** What needs to be done **
Give the data below again exactly as it stands. Omit the pictures.
Supplied material start
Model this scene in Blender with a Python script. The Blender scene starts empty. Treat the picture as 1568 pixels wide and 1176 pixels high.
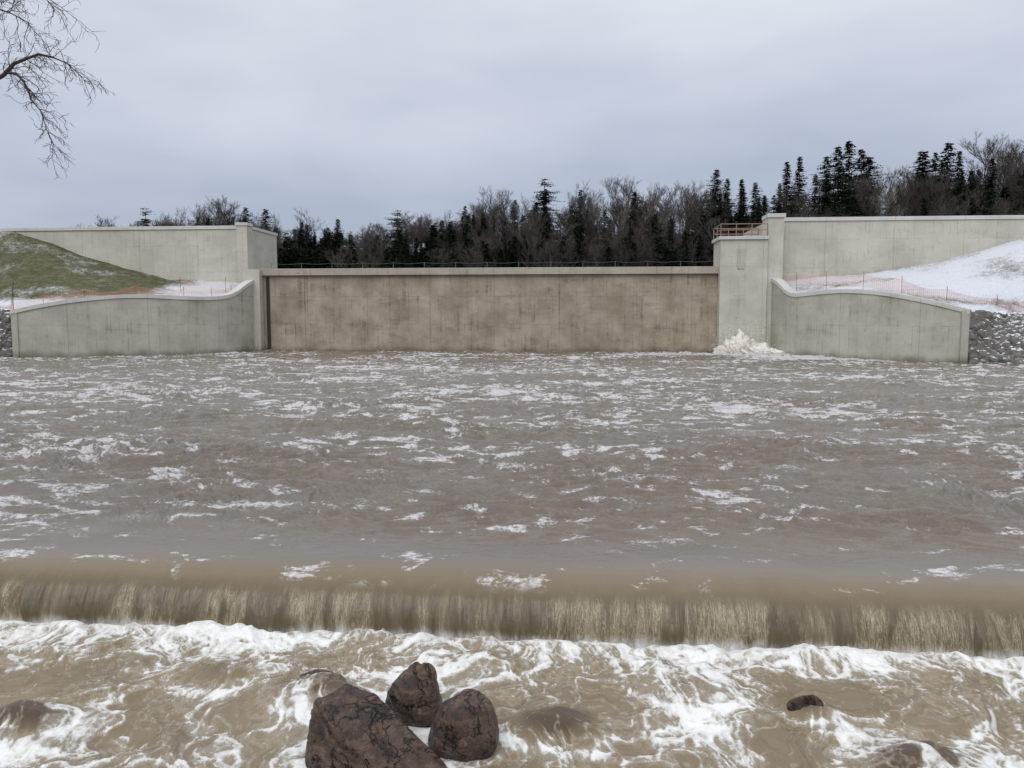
import bpy, math, random, bmesh
import numpy as np
from mathutils import Vector, Matrix, Euler
random.seed(7); rng=np.random.RandomState(5)
scn=bpy.context.scene
rad=math.radians
# ------------------------------------------------------------ noise
_p=rng.permutation(256); _p=np.concatenate([_p,_p,_p])
_g=rng.rand(256)*2*np.pi; _gx=np.cos(_g); _gy=np.sin(_g)
def perlin(x,y,seed=0):
    x=np.asarray(x,float)+seed*17.31; y=np.asarray(y,float)+seed*9.77
    xi=np.floor(x).astype(int); yi=np.floor(y).astype(int); xf=x-xi; yf=y-yi
    xi&=255; yi&=255
    u=xf**3*(xf*(xf*6-15)+10); v=yf**3*(yf*(yf*6-15)+10)
    def gr(a,b,dx,dy):
        h=_p[_p[a]+b]; return _gx[h]*dx+_gy[h]*dy
    n00=gr(xi,yi,xf,yf); n10=gr(xi+1,yi,xf-1,yf); n01=gr(xi,yi+1,xf,yf-1); n11=gr(xi+1,yi+1,xf-1,yf-1)
    a=n00+u*(n10-n00); b=n01+u*(n11-n01)
    return (a+v*(b-a))*1.5
def fbm(x,y,o=4,seed=0,r=.5):
    s=0;a=1
    for i in range(o):
        s=s+a*perlin(x*2**i,y*2**i,seed+i*3); a*=r
    return s
def sst(a,b,x):
    t=np.clip((x-a)/(b-a),0,1); return t*t*(3-2*t)
# ------------------------------------------------------------ node helpers
class M:
    def __init__(s,name):
        s.m=bpy.data.materials.new(name); s.m.use_nodes=True
        s.t=s.m.node_tree; s.b=s.t.nodes['Principled BSDF']
        s.tc=s.t.nodes.new('ShaderNodeTexCoord')
    def n(s,typ,**k):
        nd=s.t.nodes.new(typ)
        for a,v in k.items(): setattr(nd,a,v)
        return nd
    def l(s,a,b): s.t.links.new(a,b)
    def put(s,sock,v):
        if isinstance(v,bpy.types.NodeSocket): s.l(v,sock)
        elif isinstance(v,tuple) and len(v)==3 and sock.type=='RGBA': sock.default_value=(*v,1)
        else: sock.default_value=v
    def map(s,vec,scale=(1,1,1),loc=(0,0,0)):
        nd=s.n('ShaderNodeMapping'); s.l(vec,nd.inputs[0]); nd.inputs['Scale'].default_value=scale; nd.inputs['Location'].default_value=loc
        return nd.outputs[0]
    def noise(s,vec,scale,detail=4,rough=.5,dist=0):
        nd=s.n('ShaderNodeTexNoise'); s.l(vec,nd.inputs['Vector']); nd.inputs['Scale'].default_value=scale
        nd.inputs['Detail'].default_value=detail; nd.inputs['Roughness'].default_value=rough; nd.inputs['Distortion'].default_value=dist
        return nd.outputs['Fac']
    def math(s,op,a,b=0.,c=0.):
        nd=s.n('ShaderNodeMath',operation=op); s.put(nd.inputs[0],a); s.put(nd.inputs[1],b); s.put(nd.inputs[2],c); return nd.outputs[0]
    def ss(s,x,a,b,lo=0.,hi=1.):
        nd=s.n('ShaderNodeMapRange',interpolation_type='SMOOTHSTEP'); s.put(nd.inputs[0],x)
        nd.inputs[1].default_value=a; nd.inputs[2].default_value=b; nd.inputs[3].default_value=lo; nd.inputs[4].default_value=hi
        return nd.outputs[0]
    def mix(s,f,a,b,blend='MIX'):
        nd=s.n('ShaderNodeMix',data_type='RGBA',blend_type=blend); s.put(nd.inputs[0],f); s.put(nd.inputs[6],a); s.put(nd.inputs[7],b); return nd.outputs[2]
    def attr(s,name):
        nd=s.n('ShaderNodeAttribute',attribute_name=name); return nd.outputs['Fac']
    def bump(s,h,strength=.5,dist=.05,prev=None):
        nd=s.n('ShaderNodeBump'); s.put(nd.inputs['Height'],h); nd.inputs['Strength'].default_value=strength; nd.inputs['Distance'].default_value=dist
        if prev is not None: s.l(prev,nd.inputs['Normal'])
        return nd.outputs[0]
    def fin(s,col=None,rough=None,normal=None,spec=None):
        if col is not None: s.put(s.b.inputs['Base Color'],col)
        if rough is not None: s.put(s.b.inputs['Roughness'],rough)
        if normal is not None: s.l(normal,s.b.inputs['Normal'])
        if spec is not None: s.put(s.b.inputs['Specular IOR Level'],spec)
        return s.m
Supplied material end
** In response **
Model this scene in Blender with a Python script. The Blender scene starts empty. Treat the picture as 1568 pixels wide and 1176 pixels high.
import bpy, math, random, bmesh
import numpy as np
from mathutils import Vector, Matrix, Euler
random.seed(7); rng=np.random.RandomState(5)
scn=bpy.context.scene
rad=math.radians
# ------------------------------------------------------------ noise
_p=rng.permutation(256); _p=np.concatenate([_p,_p,_p])
_g=rng.rand(256)*2*np.pi; _gx=np.cos(_g); _gy=np.sin(_g)
def perlin(x,y,seed=0):
    x=np.asarray(x,float)+seed*17.31; y=np.asarray(y,float)+seed*9.77
    xi=np.floor(x).astype(int); yi=np.floor(y).astype(int); xf=x-xi; yf=y-yi
    xi&=255; yi&=255
    u=xf**3*(xf*(xf*6-15)+10); v=yf**3*(yf*(yf*6-15)+10)
    def gr(a,b,dx,dy):
        h=_p[_p[a]+b]; return _gx[h]*dx+_gy[h]*dy
    n00=gr(xi,yi,xf,yf); n10=gr(xi+1,yi,xf-1,yf); n01=gr(xi,yi+1,xf,yf-1); n11=gr(xi+1,yi+1,xf-1,yf-1)
    a=n00+u*(n10-n00); b=n01+u*(n11-n01)
    return (a+v*(b-a))*1.5
def fbm(x,y,o=4,seed=0,r=.5):
    s=0;a=1
    for i in range(o):
        s=s+a*perlin(x*2**i,y*2**i,seed+i*3); a*=r
    return s
def sst(a,b,x):
    t=np.clip((x-a)/(b-a),0,1); return t*t*(3-2*t)
# ------------------------------------------------------------ node helpers
class M:
    def __init__(s,name):
        s.m=bpy.data.materials.new(name); s.m.use_nodes=True
        s.t=s.m.node_tree; s.b=s.t.nodes['Principled BSDF']
        s.tc=s.t.nodes.new('ShaderNodeTexCoord')
    def n(s,typ,**k):
        nd=s.t.nodes.new(typ)
        for a,v in k.items(): setattr(nd,a,v)
        return nd
    def l(s,a,b): s.t.links.new(a,b)
    def put(s,sock,v):
        if isinstance(v,bpy.types.NodeSocket): s.l(v,sock)
        elif isinstance(v,tuple) and len(v)==3 and sock.type=='RGBA': sock.default_value=(*v,1)
        else: sock.default_value=v
    def map(s,vec,scale=(1,1,1),loc=(0,0,0)):
        nd=s.n('ShaderNodeMapping'); s.l(vec,nd.inputs[0]); nd.inputs['Scale'].default_value=scale; nd.inputs['Location'].default_value=loc
        return nd.outputs[0]
    def noise(s,vec,scale,detail=4,rough=.5,dist=0):
        nd=s.n('ShaderNodeTexNoise'); s.l(vec,nd.inputs['Vector']); nd.inputs['Scale'].default_value=scale
        nd.inputs['Detail'].default_value=detail; nd.inputs['Roughness'].default_value=rough; nd.inputs['Distortion'].default_value=dist
        return nd.outputs['Fac']
    def math(s,op,a,b=0.,c=0.):
        nd=s.n('ShaderNodeMath',operation=op); s.put(nd.inputs[0],a); s.put(nd.inputs[1],b); s.put(nd.inputs[2],c); return nd.outputs[0]
    def ss(s,x,a,b,lo=0.,hi=1.):
        nd=s.n('ShaderNodeMapRange',interpolation_type='SMOOTHSTEP'); s.put(nd.inputs[0],x)
        nd.inputs[1].default_value=a; nd.inputs[2].default_value=b; nd.inputs[3].default_value=lo; nd.inputs[4].default_value=hi
        return nd.outputs[0]
    def mix(s,f,a,b,blend='MIX'):
        nd=s.n('ShaderNodeMix',data_type='RGBA',blend_type=blend); s.put(nd.inputs[0],f); s.put(nd.inputs[6],a); s.put(nd.inputs[7],b); return nd.outputs[2]
    def attr(s,name):
        nd=s.n('ShaderNodeAttribute',attribute_name=name); return nd.outputs['Fac']
    def bump(s,h,strength=.5,dist=.05,prev=None):
        nd=s.n('ShaderNodeBump'); s.put(nd.inputs['Height'],h); nd.inputs['Strength'].default_value=strength; nd.inputs['Distance'].default_value=dist
        if prev is not None: s.l(prev,nd.inputs['Normal'])
        return nd.outputs[0]
    def fin(s,col=None,rough=None,normal=None,spec=None):
        if col is not None: s.put(s.b.inputs['Base Color'],col)
        if rough is not None: s.put(s.b.inputs['Roughness'],rough)
        if normal is not None: s.l(normal,s.b.inputs['Normal'])
        if spec is not None: s.put(s.b.inputs['Specular IOR Level'],spec)
        return s.m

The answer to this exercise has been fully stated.